— The exercise —
Write each line out again exactly as written.

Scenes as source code
┌────────

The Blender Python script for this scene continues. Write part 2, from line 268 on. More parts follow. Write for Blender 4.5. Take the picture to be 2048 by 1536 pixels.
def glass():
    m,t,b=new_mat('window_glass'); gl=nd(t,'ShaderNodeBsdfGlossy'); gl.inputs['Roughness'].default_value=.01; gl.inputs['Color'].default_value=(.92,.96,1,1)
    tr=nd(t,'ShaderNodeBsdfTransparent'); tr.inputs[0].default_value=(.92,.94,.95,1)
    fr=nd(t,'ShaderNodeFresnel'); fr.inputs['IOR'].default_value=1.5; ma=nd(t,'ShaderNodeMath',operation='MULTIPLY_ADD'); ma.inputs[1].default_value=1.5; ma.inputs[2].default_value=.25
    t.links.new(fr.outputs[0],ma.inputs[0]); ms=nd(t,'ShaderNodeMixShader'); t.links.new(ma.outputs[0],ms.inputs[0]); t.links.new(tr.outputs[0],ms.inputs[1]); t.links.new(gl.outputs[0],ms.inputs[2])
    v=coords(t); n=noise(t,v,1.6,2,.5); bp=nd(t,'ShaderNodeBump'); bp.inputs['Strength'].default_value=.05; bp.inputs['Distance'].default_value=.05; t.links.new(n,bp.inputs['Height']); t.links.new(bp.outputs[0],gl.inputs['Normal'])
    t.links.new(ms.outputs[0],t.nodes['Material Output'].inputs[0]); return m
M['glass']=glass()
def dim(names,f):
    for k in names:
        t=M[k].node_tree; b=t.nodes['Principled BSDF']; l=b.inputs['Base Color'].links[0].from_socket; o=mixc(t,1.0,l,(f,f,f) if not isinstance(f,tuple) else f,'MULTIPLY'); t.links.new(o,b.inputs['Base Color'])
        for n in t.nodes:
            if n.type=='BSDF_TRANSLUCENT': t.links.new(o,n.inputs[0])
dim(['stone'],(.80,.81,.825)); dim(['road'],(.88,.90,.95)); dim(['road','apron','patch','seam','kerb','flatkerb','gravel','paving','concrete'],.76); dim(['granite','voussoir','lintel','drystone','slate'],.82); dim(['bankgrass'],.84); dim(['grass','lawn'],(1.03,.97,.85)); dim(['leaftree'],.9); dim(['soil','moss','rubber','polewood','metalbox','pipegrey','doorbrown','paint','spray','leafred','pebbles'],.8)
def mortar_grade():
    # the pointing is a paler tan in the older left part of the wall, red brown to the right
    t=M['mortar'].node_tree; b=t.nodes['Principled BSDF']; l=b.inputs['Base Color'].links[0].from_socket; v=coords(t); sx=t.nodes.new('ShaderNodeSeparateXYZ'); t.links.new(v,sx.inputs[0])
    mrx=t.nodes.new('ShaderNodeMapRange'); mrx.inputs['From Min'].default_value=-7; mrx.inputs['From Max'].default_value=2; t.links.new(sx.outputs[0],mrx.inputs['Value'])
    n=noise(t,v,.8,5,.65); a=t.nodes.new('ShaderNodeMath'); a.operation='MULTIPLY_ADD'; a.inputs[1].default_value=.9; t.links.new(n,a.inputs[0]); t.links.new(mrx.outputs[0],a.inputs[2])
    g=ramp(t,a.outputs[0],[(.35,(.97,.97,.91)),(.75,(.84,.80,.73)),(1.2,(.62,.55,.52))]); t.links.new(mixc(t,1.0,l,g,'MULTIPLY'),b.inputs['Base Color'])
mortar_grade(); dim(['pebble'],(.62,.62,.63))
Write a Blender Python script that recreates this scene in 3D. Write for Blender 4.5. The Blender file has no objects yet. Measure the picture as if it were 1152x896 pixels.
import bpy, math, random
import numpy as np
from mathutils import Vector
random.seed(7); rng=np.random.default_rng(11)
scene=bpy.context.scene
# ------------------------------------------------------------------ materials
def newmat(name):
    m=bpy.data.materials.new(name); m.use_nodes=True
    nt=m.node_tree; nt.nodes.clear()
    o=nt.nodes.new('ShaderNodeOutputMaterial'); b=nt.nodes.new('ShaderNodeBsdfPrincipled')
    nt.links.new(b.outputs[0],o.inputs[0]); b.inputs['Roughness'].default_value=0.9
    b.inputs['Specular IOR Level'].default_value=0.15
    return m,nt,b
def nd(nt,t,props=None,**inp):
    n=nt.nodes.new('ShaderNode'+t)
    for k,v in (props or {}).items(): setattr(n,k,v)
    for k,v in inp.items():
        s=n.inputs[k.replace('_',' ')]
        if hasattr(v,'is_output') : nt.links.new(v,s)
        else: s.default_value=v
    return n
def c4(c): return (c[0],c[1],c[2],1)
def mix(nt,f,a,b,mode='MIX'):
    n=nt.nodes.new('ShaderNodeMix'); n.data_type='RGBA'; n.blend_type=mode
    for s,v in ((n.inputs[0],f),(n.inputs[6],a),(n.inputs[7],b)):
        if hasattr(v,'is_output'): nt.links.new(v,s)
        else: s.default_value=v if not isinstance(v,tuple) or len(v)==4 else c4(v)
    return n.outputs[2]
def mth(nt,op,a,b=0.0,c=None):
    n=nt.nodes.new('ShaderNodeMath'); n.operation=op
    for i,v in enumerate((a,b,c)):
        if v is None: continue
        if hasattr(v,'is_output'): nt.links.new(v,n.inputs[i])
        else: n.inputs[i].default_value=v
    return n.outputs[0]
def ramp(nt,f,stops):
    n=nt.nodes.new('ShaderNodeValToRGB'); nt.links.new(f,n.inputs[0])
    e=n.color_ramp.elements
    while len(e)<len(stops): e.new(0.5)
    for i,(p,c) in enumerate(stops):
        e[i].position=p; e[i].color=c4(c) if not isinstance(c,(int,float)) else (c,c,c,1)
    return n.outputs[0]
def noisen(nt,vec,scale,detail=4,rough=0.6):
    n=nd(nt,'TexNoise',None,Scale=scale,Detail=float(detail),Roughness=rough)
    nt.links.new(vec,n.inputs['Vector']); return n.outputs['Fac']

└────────

— Solved exercise —
The Blender Python script for this scene continues. Write part 2, from line 268 on. More parts follow. Write for Blender 4.5. Take the picture to be 2048 by 1536 pixels.
def glass():
    m,t,b=new_mat('window_glass'); gl=nd(t,'ShaderNodeBsdfGlossy'); gl.inputs['Roughness'].default_value=.01; gl.inputs['Color'].default_value=(.92,.96,1,1)
    tr=nd(t,'ShaderNodeBsdfTransparent'); tr.inputs[0].default_value=(.92,.94,.95,1)
    fr=nd(t,'ShaderNodeFresnel'); fr.inputs['IOR'].default_value=1.5; ma=nd(t,'ShaderNodeMath',operation='MULTIPLY_ADD'); ma.inputs[1].default_value=1.5; ma.inputs[2].default_value=.25
    t.links.new(fr.outputs[0],ma.inputs[0]); ms=nd(t,'ShaderNodeMixShader'); t.links.new(ma.outputs[0],ms.inputs[0]); t.links.new(tr.outputs[0],ms.inputs[1]); t.links.new(gl.outputs[0],ms.inputs[2])
    v=coords(t); n=noise(t,v,1.6,2,.5); bp=nd(t,'ShaderNodeBump'); bp.inputs['Strength'].default_value=.05; bp.inputs['Distance'].default_value=.05; t.links.new(n,bp.inputs['Height']); t.links.new(bp.outputs[0],gl.inputs['Normal'])
    t.links.new(ms.outputs[0],t.nodes['Material Output'].inputs[0]); return m
M['glass']=glass()
def dim(names,f):
    for k in names:
        t=M[k].node_tree; b=t.nodes['Principled BSDF']; l=b.inputs['Base Color'].links[0].from_socket; o=mixc(t,1.0,l,(f,f,f) if not isinstance(f,tuple) else f,'MULTIPLY'); t.links.new(o,b.inputs['Base Color'])
        for n in t.nodes:
            if n.type=='BSDF_TRANSLUCENT': t.links.new(o,n.inputs[0])
dim(['stone'],(.80,.81,.825)); dim(['road'],(.88,.90,.95)); dim(['road','apron','patch','seam','kerb','flatkerb','gravel','paving','concrete'],.76); dim(['granite','voussoir','lintel','drystone','slate'],.82); dim(['bankgrass'],.84); dim(['grass','lawn'],(1.03,.97,.85)); dim(['leaftree'],.9); dim(['soil','moss','rubber','polewood','metalbox','pipegrey','doorbrown','paint','spray','leafred','pebbles'],.8)
def mortar_grade():
    # the pointing is a paler tan in the older left part of the wall, red brown to the right
    t=M['mortar'].node_tree; b=t.nodes['Principled BSDF']; l=b.inputs['Base Color'].links[0].from_socket; v=coords(t); sx=t.nodes.new('ShaderNodeSeparateXYZ'); t.links.new(v,sx.inputs[0])
    mrx=t.nodes.new('ShaderNodeMapRange'); mrx.inputs['From Min'].default_value=-7; mrx.inputs['From Max'].default_value=2; t.links.new(sx.outputs[0],mrx.inputs['Value'])
    n=noise(t,v,.8,5,.65); a=t.nodes.new('ShaderNodeMath'); a.operation='MULTIPLY_ADD'; a.inputs[1].default_value=.9; t.links.new(n,a.inputs[0]); t.links.new(mrx.outputs[0],a.inputs[2])
    g=ramp(t,a.outputs[0],[(.35,(.97,.97,.91)),(.75,(.84,.80,.73)),(1.2,(.62,.55,.52))]); t.links.new(mixc(t,1.0,l,g,'MULTIPLY'),b.inputs['Base Color'])
mortar_grade(); dim(['pebble'],(.62,.62,.63))
Write a Blender Python script that recreates this scene in 3D. Write for Blender 4.5. The Blender file has no objects yet. Measure the picture as if it were 1152x896 pixels.
import bpy, math, random
import numpy as np
from mathutils import Vector
random.seed(7); rng=np.random.default_rng(11)
scene=bpy.context.scene
# ------------------------------------------------------------------ materials
def newmat(name):
    m=bpy.data.materials.new(name); m.use_nodes=True
    nt=m.node_tree; nt.nodes.clear()
    o=nt.nodes.new('ShaderNodeOutputMaterial'); b=nt.nodes.new('ShaderNodeBsdfPrincipled')
    nt.links.new(b.outputs[0],o.inputs[0]); b.inputs['Roughness'].default_value=0.9
    b.inputs['Specular IOR Level'].default_value=0.15
    return m,nt,b
def nd(nt,t,props=None,**inp):
    n=nt.nodes.new('ShaderNode'+t)
    for k,v in (props or {}).items(): setattr(n,k,v)
    for k,v in inp.items():
        s=n.inputs[k.replace('_',' ')]
        if hasattr(v,'is_output') : nt.links.new(v,s)
        else: s.default_value=v
    return n
def c4(c): return (c[0],c[1],c[2],1)
def mix(nt,f,a,b,mode='MIX'):
    n=nt.nodes.new('ShaderNodeMix'); n.data_type='RGBA'; n.blend_type=mode
    for s,v in ((n.inputs[0],f),(n.inputs[6],a),(n.inputs[7],b)):
        if hasattr(v,'is_output'): nt.links.new(v,s)
        else: s.default_value=v if not isinstance(v,tuple) or len(v)==4 else c4(v)
    return n.outputs[2]
def mth(nt,op,a,b=0.0,c=None):
    n=nt.nodes.new('ShaderNodeMath'); n.operation=op
    for i,v in enumerate((a,b,c)):
        if v is None: continue
        if hasattr(v,'is_output'): nt.links.new(v,n.inputs[i])
        else: n.inputs[i].default_value=v
    return n.outputs[0]
def ramp(nt,f,stops):
    n=nt.nodes.new('ShaderNodeValToRGB'); nt.links.new(f,n.inputs[0])
    e=n.color_ramp.elements
    while len(e)<len(stops): e.new(0.5)
    for i,(p,c) in enumerate(stops):
        e[i].position=p; e[i].color=c4(c) if not isinstance(c,(int,float)) else (c,c,c,1)
    return n.outputs[0]
def noisen(nt,vec,scale,detail=4,rough=0.6):
    n=nd(nt,'TexNoise',None,Scale=scale,Detail=float(detail),Roughness=rough)
    nt.links.new(vec,n.inputs['Vector']); return n.outputs['Fac']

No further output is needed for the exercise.